Rapid Cooling of the Neutron Star in the Quiescent Super-Eddington Transient XTE J1701-462

TL;DR

This study observes the rapid cooling of a neutron star's crust after a super-Eddington outburst, revealing a highly conductive crust and providing insights into neutron star thermal evolution.

Contribution

It provides the first detailed measurement of neutron star crust cooling timescale following a super-Eddington outburst, indicating high crust conductivity.

Findings

Crust cooling timescale of ~120 days

Crust is highly conductive

Surface temperature ~125 eV at equilibrium

Abstract

We present Rossi X-Ray Timing Explorer and Swift observations made during the final three weeks of the 2006-2007 outburst of the super-Eddington neutron star (NS) transient XTE J1701-462, as well as Chandra and XMM-Newton observations covering the first ~800 days of the subsequent quiescent phase. The source transitioned quickly from active accretion to quiescence, with the luminosity dropping by over 3 orders of magnitude in ~13 days.

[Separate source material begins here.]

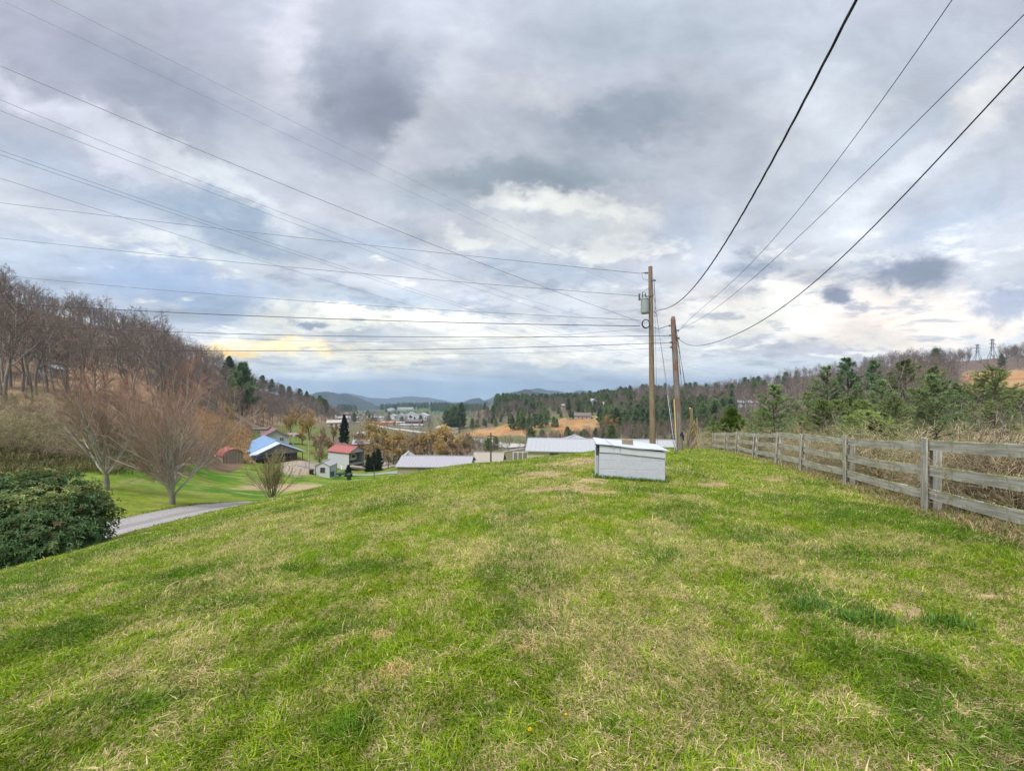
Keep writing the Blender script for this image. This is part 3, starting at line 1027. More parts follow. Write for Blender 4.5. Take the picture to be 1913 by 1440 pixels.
def pine_template(seed, h=12.0, w=.30, nw=17, nb=6, nt=12, green=(.045, .085, .035), low=.12, tl=.34, dens=6, sparse=0.0, droop=0.0, bark=(.12, .09, .075), rnd=.75):
    rng = np.random.default_rng(seed)
    tz = np.linspace(low, .97, nw)
    P, D, L, Rr = [], [], [], []
    for z in tz:
        q = (z - low) / (1 - low)
        prof = (1 - q) ** rnd * (.55 + .45 * min(1, q * 3.5 + .25))
        a0 = rng.random() * 6.28
        for k in range(nb):
            if rng.random() < sparse:
                continue
            a = a0 + 6.283 * k / nb + rng.normal(0, .3)
            P.append((0, 0, h * (z + rng.normal(0, .008))))
            e = .10 + .75 * q + rng.normal(0, .12) - droop
            D.append((math.cos(a) * math.cos(e), math.sin(a) * math.cos(e), math.sin(e)))
            L.append(max(h * w * prof * rng.uniform(.55, 1.25), h * .03))
            Rr.append(h * .0035 * (1 - q) + .012)
    P, D, L, Rr = map(np.array, (P, D, L, Rr))
    g = grow(rng, P, D, L, Rr, [dict(nseg=4, jit=.07, up=.05 - droop * .2, taper=.4, n=5, ratio=.42, ang=42, tmin=.3, rr=.6), dict(nseg=2, jit=.1, up=.04, taper=.5)])
    tp = np.stack([np.zeros(9), np.zeros(9), np.linspace(0, h, 9)], 1)
    tp[1:, :2] += np.cumsum(rng.normal(0, h * .003, (8, 2)), 0)
    tr = h * .014 * np.linspace(1, .06, 9)
    trunk = (tp[:-1], tp[1:], tr[:-1], tr[1:], np.tile(Z3, (8, 1)))
    t = wood_mesh('trunk', [trunk, g[0]], (7, 4), M_BARK, (bark, bark), .012)
    vs, qs, cs, off = [], [], [], 0
    P0, P1, _, _, Dd = [np.concatenate([g[0][i][len(L):], g[1][i]]) for i in range(5)]
    m = len(P0)
    k = np.repeat(np.arange(m), 3)
    P = P0[k] + (P1[k] - P0[k]) * rng.random((len(k), 1))
    tone = fbm(P[:, 0] * .9 + P[:, 2], P[:, 1] * .9 + P[:, 2] * .7, 3, seed)
    # every tuft a small burst of needle blades
    kk = np.repeat(np.arange(len(P)), dens)
    dd = nrm(Dd[k][kk] * .8 + rng.normal(0, .75, (len(kk), 3)) + np.array([0, 0, .25]))
    ln = rng.uniform(.6, 1.2, len(kk)) * tl
    v, q = cards(P[kk], dd, ln, ln * .16, rng)
    cc = np.array(green) * (.62 + .9 * tone[kk])[:, None] * rng.uniform(.75, 1.3, (len(kk), 1))
    cc = cc + np.array((.022, .014, 0)) * rng.random((len(kk), 1))
    c = np_mesh('crown', v, q, mat=M_NEEDLE, col=cc.repeat(4, 0))
    return t, c


def face_rand(n, lo, hi):
    return RG.uniform(lo, hi, n)


# ---- the far wood: numbered templates used again and again
T_BARE = [bare_template(100 + i, 14, (1.0, .85, 1.15, 1.0, .8, 1.1)[i], fork=(.3, .4, .3, .25, .45, .35)[i], twig=((.19, .145, .12), (.18, .148, .128), (.20, .14, .11), (.175, .145, .128), (.21, .15, .11), (.185, .145, .122))[i]) for i in range(6)]
T_PINE = [pine_template(200 + i, 14, (.32, .40, .28)[i], nw=15, nb=6, tl=.85, dens=4, low=(.14, .08, .2)[i], sparse=(.1, .05, .15)[i], rnd=(.5, .42, .55)[i], green=((.11, .175, .080), (.135, .20, .08), (.10, .15, .078))[i]) for i in range(3)]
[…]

The spectra obtained during quiescence exhibit both a thermal component, presumed to originate in emission from the NS surface, and a non-thermal component of uncertain origin, which has shown large and irregular variability. We interpret the observed decay of the inferred effective surface temperature of the NS in quiescence as the cooling of the NS crust after having been heated and brought out of thermal equilibrium with the core during the outburst. The interpretation of the data is complicated by an apparent temporary increase in temperature ~220 days into quiescence, possibly due to an additional spurt of accretion. We derive an exponential decay timescale of ~120 (+30/-20) days for the inferred temperature (excluding observations affected by the temporary increase). This short timescale indicates a highly conductive NS crust. Further observations are needed to confirm whether the crust is still slowly cooling or has already reached thermal equilibrium with the core at a surface temperature of ~125 eV. The latter would imply a high equilibrium bolometric thermal luminosity of ~5x10^{33} erg/s for an assumed distance of 8.8 kpc.